Let $V$ be an affine variety over the field $K$, that is $V=\mathrm{Spec}(A)$ for some domain $A$, finitely generated as a $K$-algebra. Thus one has presentations of $A$ of the form

$0\rightarrow Q\rightarrow K[x_1,\ldots ,x_n]\rightarrow A\rightarrow 0$

where $Q$ is a (finitely generated) prime ideal.

We say that $V$ is defined over $k\subseteq K$ if $Q$ possesses a set of generators $f_1,\ldots f_m\in k[x_1,\ldots ,x_n]$ .

Suppose that $k\subseteq K$ is algebraic, then $k[x_1,\ldots ,x_n]\subseteq K[x_1,\ldots ,x_n]$ is an integral ring extension.

(*) Claim: the ideal $P$ of $k[x_1,\ldots ,x_n]$ generated by the $f_k$ is prime, and thus $Q\cap k[x_1,\ldots ,x_n]=P$ and $PK[x_1,\ldots ,x_n]=Q$ hold.

Proof: the extension $k[x_1,\ldots ,x_n]\subseteq K[x_1,\ldots ,x_n]$ is faithfully flat, hence $PK[x_1,\ldots ,x_n]\cap k[x_1,\ldots ,x_n]=P$. $\square$

Tensoring the presentation

$0\rightarrow P\rightarrow k[x_1,\ldots ,x_n]\rightarrow B\rightarrow 0$

with $K$ now yields $A=B\otimes_kK$.

Vice versa: if $A=B\otimes_kK$, then $Q$ posesses a set of generators in $k[x_1,\ldots ,x_n]$.

So we seem to arrive at the following reformulation of ''being defined over a subfield $k\subseteq K$'': the affine $K$-variety $V$ is defined over the subfield $k\subseteq K$, where the extension is assumed to be algebraic, if and only if $V=V_0\times_kK$ for some $k$-variety $V_0$.

This formulation is independent of a particular embedding of $V$ into affine space.

Suppose now that $K$ is algebraic over its prime field -- for example take $K$ to be a number field.

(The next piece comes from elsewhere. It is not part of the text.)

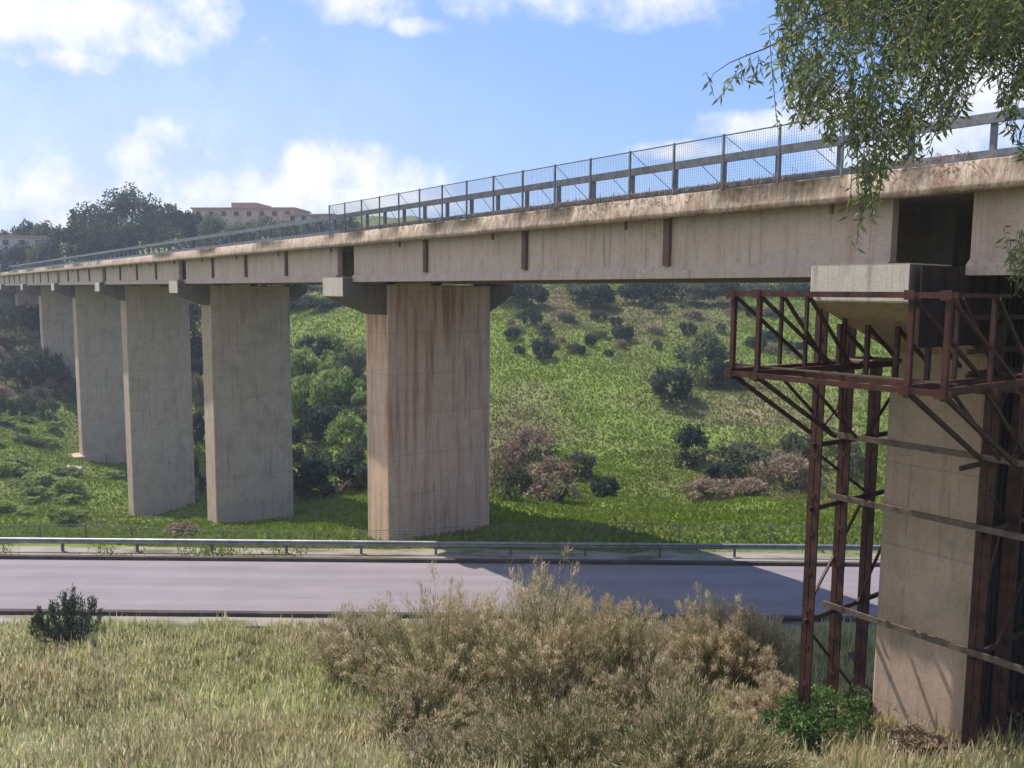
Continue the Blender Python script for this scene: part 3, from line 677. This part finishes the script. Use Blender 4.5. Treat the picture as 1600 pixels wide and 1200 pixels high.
# dark woods under the deck, between and behind the piers
wood = [(470,462,60,175),(505,468,70,168),(545,470,60,170),(440,470,50,178),(520,448,80,190),(465,445,80,192),(800,440,70,160),(830,447,50,158),(915,442,62,162),(940,447,40,158),(1000,440,60,160),(1040,440,60,163),(1085,443,60,160),(1130,440,60,158),(870,438,60,185),(965,436,60,185),(760,440,50,175),
        (300,470,70,170),(20,475,80,172),(60,480,60,178),(5,520,60,160),(50,545,70,150),(25,560,60,146),(85,560,40,150),(-10,470,60,178),(100,470,60,190),(170,465,70,185),(300,520,50,150),(1180,445,60,168),(1240,445,60,168),(1300,448,60,168)]
for i, (px, yt, w, Yd) in enumerate(wood):
    where = 'on the slope seen left of the rust-streaked pier' if 420 < px < 570 else 'on the upper slope seen under the deck right of the rust-streaked pier' if px > 600 else 'on the slope at the far left behind the distant piers' if px < 120 else 'on the slope seen between the distant piers'
    far_tree(px, yt, w, Yd, 'lf_dark' if i % 4 else 'lf_olive', 200+i, ('dark' if i % 4 else 'greyer') + ' bushy tree ' + where, 'bushy trees '+where, 0.02, 2200)

def building(loc, sx, sy, h, label, mat, rows, cols, rot=0, blocks=(), roof=None):
    o = empty('hilltop_building', loc, label, 'building'); x, y, z = loc
    c, s = math.cos(rot), math.sin(rot)
    def T(a, b, e): return (x + a*c - b*s, y + a*s + b*c, z + e)
    b = MB(); b.box((-sx/2, 0, -4), (sx/2, sy, h), T); b.build('wall', M[mat], o)
    b = MB(); b.box((-sx/2-.4, -.4, h+.003), (sx/2+.4, sy+.4, h+.45), T)
    for (a0, a1, hh) in blocks: b.box((a0, 1, h+.455), (a1, sy-1, h+hh), T)
    b.build('roof', M[roof or 'tile'], o)
    for r_ in range(rows):
        for k in range(cols):
            a = -sx/2 + sx*(k+.5)/cols; e = h*(r_+.35)/rows
            b = MB(); b.box((a-.7, -.12, e), (a+.7, .05, e+1.4), T); w = b.build('window', M['glass'], o)
            b = MB(); b.box((a-.9, -.25, e-.15), (a+.9, .0, e-.003), T); b.build('sill', M['wall_grey'], w)
p = at(380, 360, 262); building((p.x, p.y, p.z), 32, 14, 6.4, 'long low pinkish building with a raised roof block on the hill behind the deck', 'wall_pink', 2, 8, R(-6), ((-4, 4, 2.0),))
p = at(36, 410, 225); building((p.x, p.y, p.z), 12, 9, 6.5, 'pale grey-mauve house among the trees at the far left of the hill', 'wall_grey', 2, 3, R(8))
p = at(484, 362, 250); building((p.x, p.y, p.z), 14, 10, 4.6, 'low grey house right of the pinkish hilltop building', 'wall_grey', 2, 4, R(-12))

# ------------------------------------------------------------------ shrubs on the far slope and valley floor (px, py base, width, height, kind, label)
sh1 = [
 (1105,600,90,85,'oliveb','large grey-green shrub high on the slope, left of the scaffold platform'), (1050,628,68,55,'dark','dark rounded shrub just below the large grey-green one on the slope'),
 (1135,608,60,45,'dark','dark low shrub at the right foot of the large grey-green shrub'),
 (1080,728,58,68,'darkb','dark upright shrub standing low on the bright slope'), (848,562,34,34,'dark','small dark shrub on the bright green upper slope near the streaked pier'),
 (833,508,30,28,'dark','small dark shrub on the dry strip near the top of the slope'), (975,536,30,28,'dark','small dark shrub alone on the upper green slope'),
 (1075,523,26,20,'dark','tiny dark shrub above the large grey-green one'),(800,530,24,18,'dark','tiny dark shrub close to the streaked pier high on the slope'),
 (868,784,105,78,'brownb','large dry brown bush on the valley floor right of the streaked pier'), (795,770,70,88,'brown','pinkish dry bush hard against the right side of the streaked pier'),
 (805,782,60,58,'oliveb','grey-green bush in front of the pinkish dry one'), (830,715,70,50,'brown','dry brown scrub above the large brown bush'),
 (905,745,50,44,'olive','grey-green bush at the right shoulder of the large brown bush'), (945,778,44,34,'dark','small dark bush right of the large brown bush'),
 (1165,730,90,42,'olive','wide grey-green bush low on the slope left of the scaffold'), (1130,748,60,28,'dark','low dark bush at the right foot of the upright one'),
 (1225,760,95,55,'brown','pale dry bush in the valley left of the scaffold legs'), (1245,725,60,52,'oliveb','green-grey bush touching the scaffold legs'), (1110,778,80,32,'brown','flat dry brown bush on the valley floor'),
 (1165,775,70,30,'brown','dry brown bush between the flat one and the pale one'), (1320,740,60,60,'olive','grey-green bush seen through the scaffold legs'),
 (500,690,70,60,'dark','dark shrub between the two nearest far piers'), (540,700,60,60,'greenb','green bush left of the streaked pier'), (475,650,60,70,'green','light green bush right of the third pier'),
 (520,640,80,70,'green','broad light green bush left of the streaked pier, above the dark one'), (475,590,60,50,'green','light green bush higher between the third and streaked piers'), (545,600,50,60,'olive','grey-green bush beside the streaked pier'),
 (460,720,50,60,'darkb','dark tall bush against the third pier'), (525,770,110,62,'dark','dark purple-brown bush at the valley bottom left of the streaked pier'), (470,782,60,50,'darkb','dark bush at the foot of the third pier'), (555,745,50,60,'oliveb','olive bush at the left edge of the streaked pier'),
 (500,745,60,50,'oliveb','grey-green bush above the dark purple-brown bush'),
 (490,560,50,36,'dark','small dark bush on the light green slope right of the third pier'),
 (305,640,30,60,'brown','brown bush seen between the third and fourth piers'), (308,700,26,60,'dark','dark bush low between the third and fourth piers'), (300,600,30,50,'olive','grey bush between the third and fourth piers'),(308,770,26,60,'darkb','dark bush at the ground between the third and fourth piers'),
 (850,800,26,12,'green','g'),
]
for a in sh1[:-1]: shrub(*a, 'shrubs on the far valley side')
# left valley: many light green bushes
r_ = random.Random(4)
lv = []
for i in range(34):
    px = r_.uniform(-10, 175); py = r_.uniform(655, 815); w = r_.uniform(30, 62)*(py-380)/400
    if px > 120 and py < 725: continue
    lv.append((px, py, w, w*r_.uniform(.28, .5), r_.choice(['green', 'green', 'green', 'greenb', 'oliveb'])))
for (px, py, w, h_, kd) in lv:
    col = 'light green' if kd.startswith('green') else 'grey-green'
    shrub(px, py, w, h_, kd, col + ' bush on the valley side at the left, below the distant piers', col + ' bushes in the left of the valley')
for i in range(26):
    px = r_.uniform(-10, 125); py = r_.uniform(560, 660)
    shrub(px, py, r_.uniform(25, 45), r_.uniform(18, 34), r_.choice(['dark', 'olive', 'brown', 'oliveb']) , 'mixed scrub bush beneath the dark trees at the far left', 'scrub bushes at the far left')
for i in range(40):
    px = r_.uniform(775, 1260); py = r_.uniform(475, 560)
    kd = r_.choice(['dark', 'olive', 'brown', 'oliveb'])
    shrub(px, py, r_.uniform(14, 34), r_.uniform(9, 20), kd, 'small scrub bush scattered on the upper slope under the deck', 'small scrub bushes on the upper slope')
for i in range(30):
    px = r_.uniform(440, 570); py = r_.uniform(540, 680)
    shrub(px, py, r_.uniform(22, 44), r_.uniform(16, 30), r_.choice(['green', 'greenb', 'olive', 'green']), 'small light bush on the slope left of the streaked pier', 'small bushes left of the streaked pier')
# bushes by the roadside beyond the barrier
shrub(275, 812, 60, 26, 'brown', 'low dry brown bush at the foot of the fourth pier', 'shrubs on the far valley side', Vector((-21.5, 54, hz(-21.5, 54))))
# pale rocks
def rock(px, py, w, h_, label, seed, y0=46):
    c = hit(px, py, y0); k = c.y/F; import bmesh
    bm = bmesh.new(); bmesh.ops.create_icosphere(bm, subdivisions=2, radius=1); r2 = random.Random(seed)
    for vv in bm.verts: vv.co = Vector((vv.co.x*w*k/2, vv.co.y*w*k/2.4, vv.co.z*h_*k*.6))*r2.uniform(.8, 1.12)
    me = bpy.data.meshes.new('rock'); bm.to_mesh(me); bm.free(); me.materials.append(M['rock'])
    o = bpy.data.objects.new('rock', me); COL.objects.link(o); o.location = c + Vector((0,0,h_*k*.2)); tag(o, label, 'rock', 'pale rocks' if y0 > 20 else 'rubble by pier' + (' a' if seed % 2 else ' b'))
rock(112, 738, 34, 14, 'pale boulder beside the base of the fifth pier', 3)
for i, (px, py, w, h_) in enumerate([(1388,1128,34,16),(1412,1150,22,12),(1398,1172,40,20),(1440,1188,30,14),(1470,1178,26,16),(1500,1195,40,18),(1548,1172,30,18),(1580,1188,44,22),(1592,1092,24,20),(1520,1086,20,14),(1565,1140,26,14),(1372,1192,30,14),(1340,1196,26,10)]):
    rock(px, py, w, h_, ['pale chunk of rubble on the ground at the foot of the nearest pier', 'broken pale stone lying by the nearest pier'][i % 2], 30+i, 12)
rock(935, 760, 12, 9, 'tiny pale rock right of the large brown bush', 4)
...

Then there are minimal (with respect to inclusion) fields of definition for the variety $V$, but maybe several of them.

Let $C$ be an affine, plane algebraic curve over $K$ given by the polynomial $f\in K[x,y]$. If $C$ is defined over $k\subseteq K$, then $Q=fK[x,y]$ must have a set of generators in $k[x,y]$ and by (*) any set of generators of $P=fK[x,y]\cap k[x,y]$ will do the job. Since $Q$ has height $1$ and $k[x,y]\subseteq K[x,y]$ is integral, $P$ has height $1$ and is thus principal: $P=gk[x,y]$. Consequently $f=cg$ for some $c\in K$.

As a consequence we get: if $f$ is such that one of its coefficients generates $K$ over the prime field, and another coefficient lies in the prime field, then $C$ is not defined over any proper subfield of $K$. This fact can be applied to the affine part of the hyperelliptic curve considered in the original post.